*Given problem*:
Check each line of the material below for the string "scene", then report how many lines have it, and nothing else.

*Recorded data*:
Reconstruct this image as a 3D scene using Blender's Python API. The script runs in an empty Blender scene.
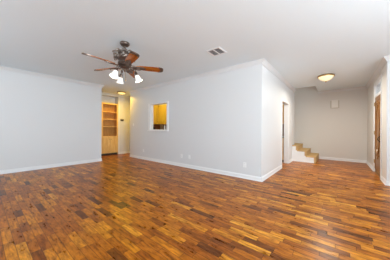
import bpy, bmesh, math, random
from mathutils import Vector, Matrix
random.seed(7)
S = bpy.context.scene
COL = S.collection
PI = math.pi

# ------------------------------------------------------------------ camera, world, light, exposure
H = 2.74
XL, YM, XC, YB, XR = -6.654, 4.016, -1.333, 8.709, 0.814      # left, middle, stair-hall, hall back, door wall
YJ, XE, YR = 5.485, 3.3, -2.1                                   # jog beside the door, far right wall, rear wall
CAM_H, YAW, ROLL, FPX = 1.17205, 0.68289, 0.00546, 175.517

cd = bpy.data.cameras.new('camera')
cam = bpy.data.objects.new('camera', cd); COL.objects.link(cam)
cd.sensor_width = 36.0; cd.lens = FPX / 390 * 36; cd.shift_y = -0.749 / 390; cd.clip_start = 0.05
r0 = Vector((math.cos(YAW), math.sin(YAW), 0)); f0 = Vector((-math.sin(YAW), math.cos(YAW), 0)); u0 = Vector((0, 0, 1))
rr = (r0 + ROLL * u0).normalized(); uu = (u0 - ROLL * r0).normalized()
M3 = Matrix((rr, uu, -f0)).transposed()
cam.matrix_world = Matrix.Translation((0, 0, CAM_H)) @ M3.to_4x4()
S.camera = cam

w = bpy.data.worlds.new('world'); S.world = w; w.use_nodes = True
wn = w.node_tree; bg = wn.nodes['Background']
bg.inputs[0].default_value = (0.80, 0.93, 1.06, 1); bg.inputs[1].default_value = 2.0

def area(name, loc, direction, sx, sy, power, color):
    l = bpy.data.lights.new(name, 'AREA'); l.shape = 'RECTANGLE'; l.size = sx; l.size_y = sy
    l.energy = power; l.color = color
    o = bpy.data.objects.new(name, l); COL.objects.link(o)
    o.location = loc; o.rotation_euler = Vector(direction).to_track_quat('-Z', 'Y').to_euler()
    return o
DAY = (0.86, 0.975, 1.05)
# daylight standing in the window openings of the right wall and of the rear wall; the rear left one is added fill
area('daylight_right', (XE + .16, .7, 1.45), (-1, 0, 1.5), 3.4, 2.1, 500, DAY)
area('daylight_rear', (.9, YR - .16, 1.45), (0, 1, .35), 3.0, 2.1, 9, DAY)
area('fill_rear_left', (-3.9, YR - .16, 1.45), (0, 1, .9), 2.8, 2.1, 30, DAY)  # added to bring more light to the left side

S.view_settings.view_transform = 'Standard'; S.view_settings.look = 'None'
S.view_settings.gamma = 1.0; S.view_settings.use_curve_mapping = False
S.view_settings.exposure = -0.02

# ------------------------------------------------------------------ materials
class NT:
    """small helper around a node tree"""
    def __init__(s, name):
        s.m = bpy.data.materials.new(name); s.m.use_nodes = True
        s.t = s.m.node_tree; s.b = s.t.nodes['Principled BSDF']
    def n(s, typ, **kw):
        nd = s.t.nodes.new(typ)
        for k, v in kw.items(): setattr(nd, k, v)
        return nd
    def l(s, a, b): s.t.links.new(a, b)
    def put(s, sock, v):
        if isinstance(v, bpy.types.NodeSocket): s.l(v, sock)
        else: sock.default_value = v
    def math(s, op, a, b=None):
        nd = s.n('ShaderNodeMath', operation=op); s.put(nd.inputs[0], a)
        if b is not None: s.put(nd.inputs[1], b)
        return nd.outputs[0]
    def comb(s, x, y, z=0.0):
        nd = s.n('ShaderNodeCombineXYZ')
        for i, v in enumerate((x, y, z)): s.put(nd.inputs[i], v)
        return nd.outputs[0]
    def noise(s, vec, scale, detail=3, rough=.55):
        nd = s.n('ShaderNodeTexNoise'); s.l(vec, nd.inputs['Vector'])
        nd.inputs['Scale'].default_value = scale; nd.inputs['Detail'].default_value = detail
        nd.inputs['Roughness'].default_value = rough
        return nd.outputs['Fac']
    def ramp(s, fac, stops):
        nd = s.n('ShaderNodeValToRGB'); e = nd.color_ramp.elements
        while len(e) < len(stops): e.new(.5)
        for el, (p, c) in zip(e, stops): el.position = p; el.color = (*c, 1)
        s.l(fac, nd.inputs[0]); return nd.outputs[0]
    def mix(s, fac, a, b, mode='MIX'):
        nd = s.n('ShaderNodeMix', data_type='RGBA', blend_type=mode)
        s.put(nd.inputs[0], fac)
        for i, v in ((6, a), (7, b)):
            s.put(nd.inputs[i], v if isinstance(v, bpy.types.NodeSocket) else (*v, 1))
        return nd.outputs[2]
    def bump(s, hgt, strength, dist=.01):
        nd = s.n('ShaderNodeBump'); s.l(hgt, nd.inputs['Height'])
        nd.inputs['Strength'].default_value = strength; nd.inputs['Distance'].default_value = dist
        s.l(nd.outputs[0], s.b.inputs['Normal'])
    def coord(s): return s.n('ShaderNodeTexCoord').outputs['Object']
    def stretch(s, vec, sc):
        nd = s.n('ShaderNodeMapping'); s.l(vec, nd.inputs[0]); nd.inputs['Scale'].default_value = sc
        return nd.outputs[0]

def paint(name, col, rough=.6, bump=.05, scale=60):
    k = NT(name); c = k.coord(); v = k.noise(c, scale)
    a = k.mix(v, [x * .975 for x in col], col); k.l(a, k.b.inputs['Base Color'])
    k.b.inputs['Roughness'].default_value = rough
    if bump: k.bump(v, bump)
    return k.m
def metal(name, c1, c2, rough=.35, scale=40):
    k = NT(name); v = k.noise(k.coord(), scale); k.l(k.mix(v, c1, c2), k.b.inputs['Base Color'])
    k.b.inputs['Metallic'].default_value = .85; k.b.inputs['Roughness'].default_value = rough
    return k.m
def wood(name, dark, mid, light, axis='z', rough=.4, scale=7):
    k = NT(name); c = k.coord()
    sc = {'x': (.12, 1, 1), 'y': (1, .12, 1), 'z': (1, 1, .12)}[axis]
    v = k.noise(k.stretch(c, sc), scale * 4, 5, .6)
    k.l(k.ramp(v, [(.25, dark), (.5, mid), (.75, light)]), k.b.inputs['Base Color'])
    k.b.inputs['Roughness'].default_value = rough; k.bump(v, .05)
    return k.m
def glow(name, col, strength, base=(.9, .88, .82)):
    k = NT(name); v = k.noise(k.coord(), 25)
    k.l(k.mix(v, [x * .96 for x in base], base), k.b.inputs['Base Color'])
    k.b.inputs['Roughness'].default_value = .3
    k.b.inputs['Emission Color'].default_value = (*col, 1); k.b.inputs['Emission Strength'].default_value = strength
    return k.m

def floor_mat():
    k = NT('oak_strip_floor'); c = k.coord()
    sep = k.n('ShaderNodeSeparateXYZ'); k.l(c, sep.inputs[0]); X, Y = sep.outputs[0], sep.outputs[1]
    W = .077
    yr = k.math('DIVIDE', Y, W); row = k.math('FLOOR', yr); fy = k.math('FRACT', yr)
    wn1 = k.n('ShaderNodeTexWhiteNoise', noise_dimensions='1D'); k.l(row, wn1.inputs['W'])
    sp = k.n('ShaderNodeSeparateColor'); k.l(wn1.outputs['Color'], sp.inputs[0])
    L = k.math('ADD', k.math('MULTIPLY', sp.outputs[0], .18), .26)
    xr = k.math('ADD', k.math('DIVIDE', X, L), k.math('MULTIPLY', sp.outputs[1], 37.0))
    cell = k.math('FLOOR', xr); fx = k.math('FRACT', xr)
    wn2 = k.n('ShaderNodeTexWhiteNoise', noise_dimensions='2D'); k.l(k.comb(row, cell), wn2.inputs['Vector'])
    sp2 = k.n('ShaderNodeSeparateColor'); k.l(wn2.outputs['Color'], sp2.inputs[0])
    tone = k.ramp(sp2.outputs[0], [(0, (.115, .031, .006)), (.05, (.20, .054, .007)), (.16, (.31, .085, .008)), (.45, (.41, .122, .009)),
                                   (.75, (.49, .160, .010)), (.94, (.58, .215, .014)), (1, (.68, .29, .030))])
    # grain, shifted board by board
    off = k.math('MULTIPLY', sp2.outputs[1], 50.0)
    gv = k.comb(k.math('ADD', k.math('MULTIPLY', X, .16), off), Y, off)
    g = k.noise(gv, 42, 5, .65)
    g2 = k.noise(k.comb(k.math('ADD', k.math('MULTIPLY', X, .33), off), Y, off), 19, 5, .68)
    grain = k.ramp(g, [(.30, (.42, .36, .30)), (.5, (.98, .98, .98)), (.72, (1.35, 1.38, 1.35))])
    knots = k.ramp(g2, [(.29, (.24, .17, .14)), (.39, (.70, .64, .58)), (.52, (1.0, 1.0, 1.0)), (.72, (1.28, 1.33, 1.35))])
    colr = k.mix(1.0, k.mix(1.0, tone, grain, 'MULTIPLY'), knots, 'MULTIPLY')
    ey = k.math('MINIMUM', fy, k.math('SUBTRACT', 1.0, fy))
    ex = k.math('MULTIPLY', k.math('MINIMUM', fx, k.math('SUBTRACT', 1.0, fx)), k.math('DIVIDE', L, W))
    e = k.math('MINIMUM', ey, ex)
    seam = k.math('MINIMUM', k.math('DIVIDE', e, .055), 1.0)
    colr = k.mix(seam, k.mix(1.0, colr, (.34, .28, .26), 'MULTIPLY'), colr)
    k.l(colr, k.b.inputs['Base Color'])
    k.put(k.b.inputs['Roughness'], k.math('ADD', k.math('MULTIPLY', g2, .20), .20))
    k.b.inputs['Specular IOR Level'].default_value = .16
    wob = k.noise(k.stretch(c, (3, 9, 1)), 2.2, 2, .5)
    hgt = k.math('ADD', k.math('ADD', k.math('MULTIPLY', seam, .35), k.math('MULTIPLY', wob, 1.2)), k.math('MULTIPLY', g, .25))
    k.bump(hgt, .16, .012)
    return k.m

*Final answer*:
2